§ WHAT THE TASK REQUIRES: Go through the material and pull out every line with the string "part" in it.

§ DATA:
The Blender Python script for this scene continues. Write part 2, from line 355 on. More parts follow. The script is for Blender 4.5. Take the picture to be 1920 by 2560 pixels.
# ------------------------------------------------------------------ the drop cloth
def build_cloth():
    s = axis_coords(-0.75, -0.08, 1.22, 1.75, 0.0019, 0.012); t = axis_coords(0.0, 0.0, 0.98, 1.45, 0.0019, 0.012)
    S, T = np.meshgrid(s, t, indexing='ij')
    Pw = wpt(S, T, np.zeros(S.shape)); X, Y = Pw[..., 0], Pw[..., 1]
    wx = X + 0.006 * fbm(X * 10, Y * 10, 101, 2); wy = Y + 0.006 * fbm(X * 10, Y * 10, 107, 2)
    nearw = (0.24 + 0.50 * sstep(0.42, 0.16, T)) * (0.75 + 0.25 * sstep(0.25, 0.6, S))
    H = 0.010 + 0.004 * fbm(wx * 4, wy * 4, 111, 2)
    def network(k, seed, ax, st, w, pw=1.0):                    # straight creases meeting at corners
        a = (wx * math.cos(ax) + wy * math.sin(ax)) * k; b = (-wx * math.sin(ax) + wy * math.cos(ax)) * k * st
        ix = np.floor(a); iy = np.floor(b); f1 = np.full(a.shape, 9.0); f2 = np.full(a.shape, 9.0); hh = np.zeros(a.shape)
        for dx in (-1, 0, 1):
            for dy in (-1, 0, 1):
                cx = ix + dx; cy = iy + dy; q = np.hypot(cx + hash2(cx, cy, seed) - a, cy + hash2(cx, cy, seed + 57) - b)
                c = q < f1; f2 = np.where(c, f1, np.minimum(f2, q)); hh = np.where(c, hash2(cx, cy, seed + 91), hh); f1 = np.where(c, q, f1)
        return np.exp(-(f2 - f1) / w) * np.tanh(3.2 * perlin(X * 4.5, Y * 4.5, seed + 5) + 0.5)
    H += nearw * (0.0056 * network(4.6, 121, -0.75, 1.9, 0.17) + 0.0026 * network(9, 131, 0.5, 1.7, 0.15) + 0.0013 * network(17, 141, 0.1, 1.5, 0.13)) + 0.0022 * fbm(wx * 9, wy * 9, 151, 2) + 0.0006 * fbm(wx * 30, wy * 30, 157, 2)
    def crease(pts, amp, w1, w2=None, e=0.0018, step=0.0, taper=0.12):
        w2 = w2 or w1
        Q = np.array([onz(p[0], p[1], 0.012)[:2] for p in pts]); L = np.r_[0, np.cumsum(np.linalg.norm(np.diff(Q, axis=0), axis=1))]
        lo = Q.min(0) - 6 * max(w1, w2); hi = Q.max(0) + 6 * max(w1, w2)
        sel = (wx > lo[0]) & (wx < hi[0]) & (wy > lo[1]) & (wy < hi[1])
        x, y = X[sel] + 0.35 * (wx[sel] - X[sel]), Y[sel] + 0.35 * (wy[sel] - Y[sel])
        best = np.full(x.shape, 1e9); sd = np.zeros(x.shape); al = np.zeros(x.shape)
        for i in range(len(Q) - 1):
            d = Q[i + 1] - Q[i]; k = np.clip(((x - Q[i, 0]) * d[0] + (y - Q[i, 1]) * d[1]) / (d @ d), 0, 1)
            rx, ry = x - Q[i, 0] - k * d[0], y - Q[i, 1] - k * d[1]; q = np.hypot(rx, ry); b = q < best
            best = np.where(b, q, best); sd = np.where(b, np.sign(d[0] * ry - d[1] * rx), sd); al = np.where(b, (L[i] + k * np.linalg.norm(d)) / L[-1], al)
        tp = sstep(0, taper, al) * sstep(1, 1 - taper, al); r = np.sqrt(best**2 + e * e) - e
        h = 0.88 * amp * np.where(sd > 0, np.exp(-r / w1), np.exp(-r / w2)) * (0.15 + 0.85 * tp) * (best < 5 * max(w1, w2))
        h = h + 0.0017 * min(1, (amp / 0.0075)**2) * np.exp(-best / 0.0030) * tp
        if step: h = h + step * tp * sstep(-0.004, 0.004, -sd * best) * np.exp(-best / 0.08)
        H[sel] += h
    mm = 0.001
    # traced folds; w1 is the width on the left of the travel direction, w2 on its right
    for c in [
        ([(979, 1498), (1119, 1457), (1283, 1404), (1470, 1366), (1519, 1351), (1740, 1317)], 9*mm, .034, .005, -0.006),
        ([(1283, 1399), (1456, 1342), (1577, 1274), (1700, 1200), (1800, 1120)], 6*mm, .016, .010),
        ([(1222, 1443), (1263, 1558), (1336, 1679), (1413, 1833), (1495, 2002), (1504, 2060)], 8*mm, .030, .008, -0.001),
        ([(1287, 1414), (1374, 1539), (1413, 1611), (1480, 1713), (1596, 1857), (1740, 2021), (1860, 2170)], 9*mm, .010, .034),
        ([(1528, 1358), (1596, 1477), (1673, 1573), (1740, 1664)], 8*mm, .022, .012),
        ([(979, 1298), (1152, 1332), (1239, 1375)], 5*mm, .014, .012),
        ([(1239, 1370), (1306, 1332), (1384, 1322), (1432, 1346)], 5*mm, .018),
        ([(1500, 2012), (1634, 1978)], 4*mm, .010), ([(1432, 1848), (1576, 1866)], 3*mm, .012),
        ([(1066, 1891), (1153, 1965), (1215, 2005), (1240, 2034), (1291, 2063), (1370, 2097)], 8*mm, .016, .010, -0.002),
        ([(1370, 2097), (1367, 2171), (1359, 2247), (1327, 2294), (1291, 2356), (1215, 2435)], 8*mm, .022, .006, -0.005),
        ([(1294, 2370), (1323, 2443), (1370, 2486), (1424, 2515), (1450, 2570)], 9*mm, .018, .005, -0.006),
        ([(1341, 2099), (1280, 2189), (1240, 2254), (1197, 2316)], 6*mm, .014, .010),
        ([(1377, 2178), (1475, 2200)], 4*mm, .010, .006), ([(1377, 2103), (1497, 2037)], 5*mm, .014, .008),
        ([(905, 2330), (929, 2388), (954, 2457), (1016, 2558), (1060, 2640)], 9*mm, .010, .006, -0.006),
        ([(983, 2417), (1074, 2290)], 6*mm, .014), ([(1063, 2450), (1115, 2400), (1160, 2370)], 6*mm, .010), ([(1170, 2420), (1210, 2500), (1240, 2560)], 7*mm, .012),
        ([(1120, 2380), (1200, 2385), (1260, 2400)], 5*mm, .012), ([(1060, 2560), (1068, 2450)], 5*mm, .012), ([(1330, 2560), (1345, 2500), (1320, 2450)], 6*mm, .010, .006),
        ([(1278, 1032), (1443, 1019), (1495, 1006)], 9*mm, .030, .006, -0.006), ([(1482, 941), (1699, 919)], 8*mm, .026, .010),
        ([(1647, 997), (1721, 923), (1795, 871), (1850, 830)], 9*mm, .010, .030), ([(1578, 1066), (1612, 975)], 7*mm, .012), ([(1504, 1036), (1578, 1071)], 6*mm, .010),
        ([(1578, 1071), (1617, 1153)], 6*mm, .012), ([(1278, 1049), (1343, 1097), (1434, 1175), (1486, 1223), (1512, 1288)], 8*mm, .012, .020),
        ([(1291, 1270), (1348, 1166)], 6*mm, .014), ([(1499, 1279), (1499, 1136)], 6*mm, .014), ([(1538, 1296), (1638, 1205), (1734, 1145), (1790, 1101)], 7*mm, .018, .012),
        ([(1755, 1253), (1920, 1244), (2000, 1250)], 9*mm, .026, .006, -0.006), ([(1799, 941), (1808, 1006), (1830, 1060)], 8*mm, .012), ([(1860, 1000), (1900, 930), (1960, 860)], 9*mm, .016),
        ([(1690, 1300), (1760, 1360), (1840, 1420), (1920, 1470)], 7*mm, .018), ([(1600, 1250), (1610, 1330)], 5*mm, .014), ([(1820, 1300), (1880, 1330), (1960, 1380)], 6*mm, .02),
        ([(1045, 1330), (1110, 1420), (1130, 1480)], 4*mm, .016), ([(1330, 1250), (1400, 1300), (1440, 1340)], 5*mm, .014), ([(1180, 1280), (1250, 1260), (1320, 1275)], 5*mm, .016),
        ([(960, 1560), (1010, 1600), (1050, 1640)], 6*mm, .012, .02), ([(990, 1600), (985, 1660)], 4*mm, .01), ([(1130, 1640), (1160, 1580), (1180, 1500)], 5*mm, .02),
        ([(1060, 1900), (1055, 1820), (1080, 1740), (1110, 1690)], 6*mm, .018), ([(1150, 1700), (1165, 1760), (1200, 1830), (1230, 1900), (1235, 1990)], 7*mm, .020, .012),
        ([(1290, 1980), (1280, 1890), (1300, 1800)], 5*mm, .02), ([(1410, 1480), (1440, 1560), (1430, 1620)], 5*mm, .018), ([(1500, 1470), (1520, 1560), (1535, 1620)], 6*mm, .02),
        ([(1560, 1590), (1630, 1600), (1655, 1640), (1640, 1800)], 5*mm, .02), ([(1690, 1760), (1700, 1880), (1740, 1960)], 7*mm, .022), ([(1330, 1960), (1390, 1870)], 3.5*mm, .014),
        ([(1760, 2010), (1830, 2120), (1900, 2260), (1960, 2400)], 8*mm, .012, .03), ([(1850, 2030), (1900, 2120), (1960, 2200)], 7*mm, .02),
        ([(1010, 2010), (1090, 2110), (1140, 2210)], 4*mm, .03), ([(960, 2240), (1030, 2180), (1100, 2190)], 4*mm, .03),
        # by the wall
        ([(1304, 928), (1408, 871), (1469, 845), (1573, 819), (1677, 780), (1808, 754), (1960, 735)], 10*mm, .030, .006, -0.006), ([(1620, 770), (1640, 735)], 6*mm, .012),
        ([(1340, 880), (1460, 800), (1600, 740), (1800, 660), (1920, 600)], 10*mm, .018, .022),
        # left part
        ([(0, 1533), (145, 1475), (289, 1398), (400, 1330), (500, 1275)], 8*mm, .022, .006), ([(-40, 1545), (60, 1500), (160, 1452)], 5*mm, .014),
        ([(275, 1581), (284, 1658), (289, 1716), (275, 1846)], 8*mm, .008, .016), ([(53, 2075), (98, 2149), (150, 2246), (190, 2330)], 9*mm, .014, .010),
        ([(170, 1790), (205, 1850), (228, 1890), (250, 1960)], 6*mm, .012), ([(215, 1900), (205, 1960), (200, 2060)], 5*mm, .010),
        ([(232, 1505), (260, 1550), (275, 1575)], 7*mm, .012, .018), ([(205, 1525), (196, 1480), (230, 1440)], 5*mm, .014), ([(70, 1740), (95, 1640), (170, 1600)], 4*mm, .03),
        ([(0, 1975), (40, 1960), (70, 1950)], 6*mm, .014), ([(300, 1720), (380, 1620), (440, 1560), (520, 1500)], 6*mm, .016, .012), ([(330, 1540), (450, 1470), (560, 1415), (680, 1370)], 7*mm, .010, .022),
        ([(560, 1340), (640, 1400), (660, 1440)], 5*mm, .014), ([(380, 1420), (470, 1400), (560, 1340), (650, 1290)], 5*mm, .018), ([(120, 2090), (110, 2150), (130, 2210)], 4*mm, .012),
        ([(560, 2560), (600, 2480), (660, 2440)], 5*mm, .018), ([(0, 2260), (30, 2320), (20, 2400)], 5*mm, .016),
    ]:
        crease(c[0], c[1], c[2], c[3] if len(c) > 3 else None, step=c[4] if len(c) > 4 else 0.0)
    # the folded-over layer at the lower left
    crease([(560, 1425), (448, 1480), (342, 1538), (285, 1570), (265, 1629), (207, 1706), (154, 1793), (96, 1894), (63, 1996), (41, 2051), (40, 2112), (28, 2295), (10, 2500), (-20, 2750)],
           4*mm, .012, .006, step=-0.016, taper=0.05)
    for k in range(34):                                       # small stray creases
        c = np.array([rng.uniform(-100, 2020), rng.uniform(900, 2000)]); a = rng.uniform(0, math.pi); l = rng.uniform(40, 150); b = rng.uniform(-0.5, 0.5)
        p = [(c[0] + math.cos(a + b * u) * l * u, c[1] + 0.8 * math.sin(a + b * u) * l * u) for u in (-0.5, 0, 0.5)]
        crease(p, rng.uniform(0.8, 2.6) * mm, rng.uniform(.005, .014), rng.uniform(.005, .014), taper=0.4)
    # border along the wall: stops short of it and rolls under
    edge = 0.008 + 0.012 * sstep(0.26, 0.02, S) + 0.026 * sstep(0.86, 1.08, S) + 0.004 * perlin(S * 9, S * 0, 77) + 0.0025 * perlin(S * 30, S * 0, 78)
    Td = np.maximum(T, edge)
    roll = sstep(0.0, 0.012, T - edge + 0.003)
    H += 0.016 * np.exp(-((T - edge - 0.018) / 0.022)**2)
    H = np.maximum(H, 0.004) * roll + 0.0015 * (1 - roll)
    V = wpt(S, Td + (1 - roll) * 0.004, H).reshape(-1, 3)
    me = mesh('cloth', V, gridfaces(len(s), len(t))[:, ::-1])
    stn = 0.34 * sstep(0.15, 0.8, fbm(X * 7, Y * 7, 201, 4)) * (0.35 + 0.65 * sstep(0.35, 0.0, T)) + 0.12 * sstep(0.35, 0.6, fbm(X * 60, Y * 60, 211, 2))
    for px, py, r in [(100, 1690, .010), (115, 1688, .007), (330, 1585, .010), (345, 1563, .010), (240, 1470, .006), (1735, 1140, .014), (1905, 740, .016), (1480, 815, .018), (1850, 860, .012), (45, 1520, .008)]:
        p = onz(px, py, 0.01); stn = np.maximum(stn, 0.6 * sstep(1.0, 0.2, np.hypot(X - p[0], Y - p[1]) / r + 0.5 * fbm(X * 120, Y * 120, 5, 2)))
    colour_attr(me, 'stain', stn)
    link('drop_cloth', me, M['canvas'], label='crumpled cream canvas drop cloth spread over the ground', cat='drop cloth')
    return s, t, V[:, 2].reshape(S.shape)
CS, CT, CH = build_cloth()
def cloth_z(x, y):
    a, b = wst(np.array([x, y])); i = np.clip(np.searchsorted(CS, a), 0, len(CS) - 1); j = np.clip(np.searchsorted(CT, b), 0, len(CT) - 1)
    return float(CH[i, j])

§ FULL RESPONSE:
The Blender Python script for this scene continues. Write part 2, from line 355 on. More parts follow. The script is for Blender 4.5. Take the picture to be 1920 by 2560 pixels.
        # left part